La communication n’est pas non plus la variable d’ajustement de l’inorganisation des autres. Associer la comm à la fin d’un projet, c’est de l’incompétence ou une faute professionnelle de la part du chef de projet ou de sa hiérarchie, souligne-t-il. C’est pourtant parfois encore le cas suivant l’entreprise. L’autorité qui est accordée à la communication est l’autorité professionnelle de celui ou de celle en charge de la diriger.

La communication c’est un vrai métier, rigoureux et de labeur

C’est un métier de disponibilité vis-à-vis des autres, où on ne compte pas ses soirées ni ses week-ends. C’est un métier artistique qui permet aux créatifs de s’exprimer, mais aussi juridique, technique et logistique qui impose le respect de règles et de processus.
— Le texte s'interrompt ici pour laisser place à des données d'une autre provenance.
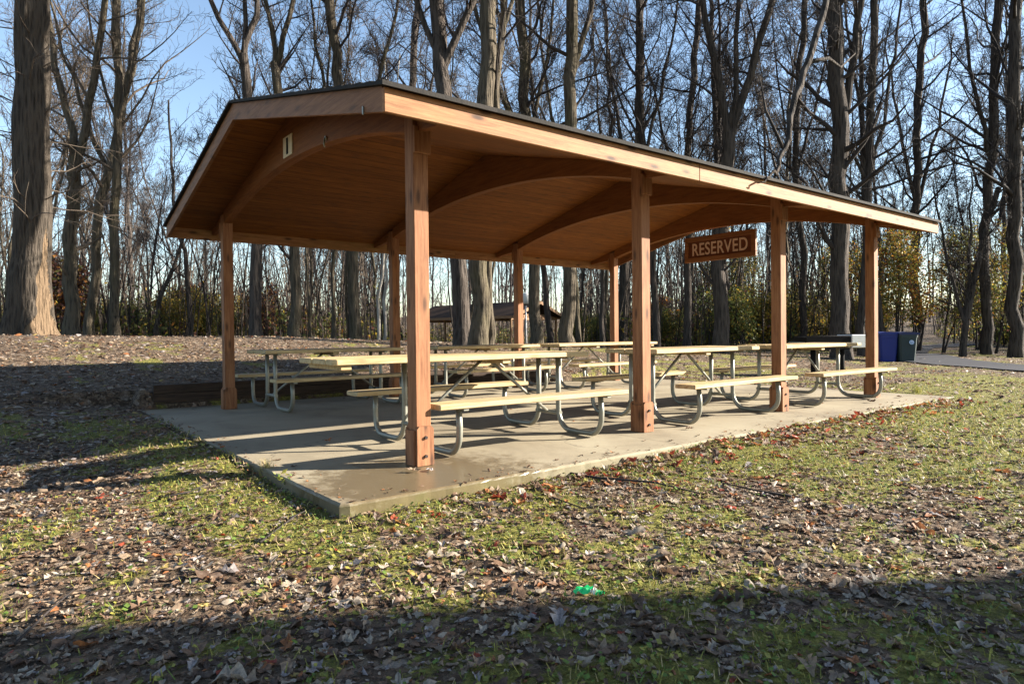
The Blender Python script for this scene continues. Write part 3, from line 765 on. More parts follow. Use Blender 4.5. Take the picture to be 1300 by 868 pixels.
T(452, 27, 16, 'pale brown trunk left of the second back post', [(5, -.1), (11, -.6), (20, -1.2)], 18, (), 'barkmoss')
T(480, 30, 5, 'white slender trunk, left one of a pale pair by the second back post', [(4, .3), (9, .7), (13, 1.2)], 19, (), 'birch', 'twigtan', 'pale_sapling', .1, .8)
T(487, 31, 5, 'white slender trunk, right one of a pale pair by the second back post', [(4, .1), (9, .3), (14, .2)], 20, (), 'birch', 'twigtan', 'pale_sapling', .1, .8)
T(588, 18.5, 24, 'dark trunk leaning left, left one of the three behind the roof', [(3, -.12), (6, -.35), (10, -.75), (20, -1.4)], 21, (), 'bark', bare=.45)
T(606, 17.5, 26, 'thick mossy trunk in the middle of the close trio behind the roof', [(4, .1), (9, .38), (20, .7)], 22, [(9.5, [(9, 1.4, .6)])], 'barkmoss', bare=.45)
T(618, 17.9, 12, 'slim mossy trunk, right one of the close trio behind the roof', [(4, .15), (9, .5), (16, .9)], 23, (), 'barkmoss', bare=.4)
T(681, 24, 17, 'trunk lit on its right edge in front of the distant shelter gable', [(4, -.1), (10, -.35), (20, -.8)], 24, (), 'barkmoss')
T(722, 22, 20, 'trunk right beside the right eave of the distant shelter', [(4, 0), (9, .15), (20, .5)], 25, [(9.0, [(9, 1.9, .6)])], 'barkmoss')
T(764, 29, 8, 'slender trunk left of the last back post', [(5, .1), (10, .4), (18, .2)], 26)
T(834, 27, 10, 'slender dark trunk right of the second front post', [(5, -.2), (10, -.6), (18, -.5)], 27)
T(872, 30, 11, 'dark trunk directly left of the RESERVED sign', [(5, .1), (10, .2), (19, 1.0)], 28)
T(915, 24, 22, 'thick dark trunk behind the RESERVED sign, forked above it', [(4, .1), (8.0, .3)], 29, [(7.8, [(11, -1.6, .75), (11, 2.6, .8), (10, 0.6, .55)])])
T(1020, 33, 10, 'slender trunk between the third and fourth front posts', [(5, 0), (10, -.3), (18, .2)], 30)
T(1068, 24, 26, 'thickest dark trunk on the right, left of the fourth front post', [(4, 0), (10, -.1), (13, -.15)], 31, [(8.5, [(12, 1.5, .6)]), (12.5, [(9, -1.6, .7), (9, .8, .7)])])
T(1095, 27, 12, 'straight trunk close behind the fourth front post', [(5, .1), (11, .5), (20, .8)], 32)
T(1222, 27, 9, 'small dark tree of several stems right of the bins', [(1.6, .1), (4, .6), (7, 1.6)], 33, [(1.2, [(5.5, -1.1, .8), (6, .2, .7)])], 'bark', 'twig', 'multi_stemmed_tree', .2, .9, bare=.3)
T(1253, 30, 14, 'tall bare tree second from the right edge', [(5, -.1), (11, .3), (20, .8)], 34, [(9, [(9, -1.5, .6)])])
T(1290, 27, 18, 'tall trunk at the right edge of the view', [(5, -.1), (11, -.2), (20, .4)], 35, [(8, [(10, 1.6, .7)])])
T(1165, 36, 12, 'upright bare tree above the right end of the roof', [(5, -.1), (11, .1), (20, .5)], 36, [(8, [(9, 2, .6), (9, -1.5, .6)])])
T(530, 36, 12, 'bare tree rising behind the near end of the ridge', [(5, 0), (11, -.3), (20, .3)], 37)
T(790, 34, 14, 'bare tree rising behind the middle of the eave', [(5, .2), (11, .9), (20, 1.2)], 38, [(8, [(9, -1.5, .6)])])

# a dead limb hooked on the eave
m_ = MB(); P = [(3.50, -0.70, 2.44), (3.66, -0.695, 2.52), (3.84, -0.67, 2.60), (4.05, -0.64, 2.88), (4.27, -0.62, 3.37), (4.66, -0.60, 3.95), (5.10, -0.58, 4.77), (5.5, -0.5, 5.6), (5.7, -0.4, 6.5), (6.0, -.3, 7.4)]
PF = []; rl = random.Random(8)
for a_, b_ in zip(P[:-1], P[1:]):
    for t_ in range(4): PF.append(tuple(a_[i]+(b_[i]-a_[i])*t_/4+rl.gauss(0, .012) for i in range(3)))
PF.append(P[-1]); RF = list(np.interp(np.linspace(0, 9, len(PF)), range(10), [.006, .011, .018, .026, .033, .038, .036, .034, .03, .02]))
m_.tube(PF, RF, 8)
m_.tube([P[3], (3.95, -0.5, 3.3), (4.0, -.4, 3.7)], [.02, .013, .005], 6)
m_.tube([P[5], (5.1, -.6, 4.1), (5.6, -.5, 4.15), (6.2, -.4, 4.5)], [.03, .02, .012, .005], 6)
dl = m_.build('dead_limb', M['bark']); tag(dl, 'crooked dead limb hanging down onto the eave left of the third front post', 'branch')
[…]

Si elle bénéficie de plus en plus d’outils, la communication est un métier dont les résultats ne sont pas scientifiquement garantis et qui conservent donc une part d’incertitude liée aux aléas de l’humain, de la technique, de l’actualité, de la météo, de la politique ou de tout événement imprévisible.

Recommandations aux jeunes communicants en réflexion sur leur futur professionnel

La communication est plus qu’un métier, c’est un écosystème de métiers. Il y a énormément à faire. Elle peut attirer d’énormes compétences, qu’elles soient techniques, créatives.

Il y a beaucoup à faire dans les métiers de la communication. Il y a certainement beaucoup d’avenir

On voit des métiers nouveaux qui apparaissent tous les jours dans cette profession. C’est un très beau métier. Il y a beaucoup à faire. Ce n’est pas toujours le métier encore le plus reconnu. Il y a aussi un travail de pédagogie à faire pour se faire reconnaître, pour faire reconnaître ses compétences.

Mais il y a vraiment de la place pour tout le monde. Il y a de la place pour la jeunesse et il y a de la place pour le talent, conclut Frédéric.

 

Frédéric a raison, en fin de compte, la communication — et notamment la communication digitale — est un beau métier à condition d’en maîtriser le vocabulaire (d’où l’importance de ce dictionnaire des communicants), de le considérer sérieusement et d’en respecter l’éthique.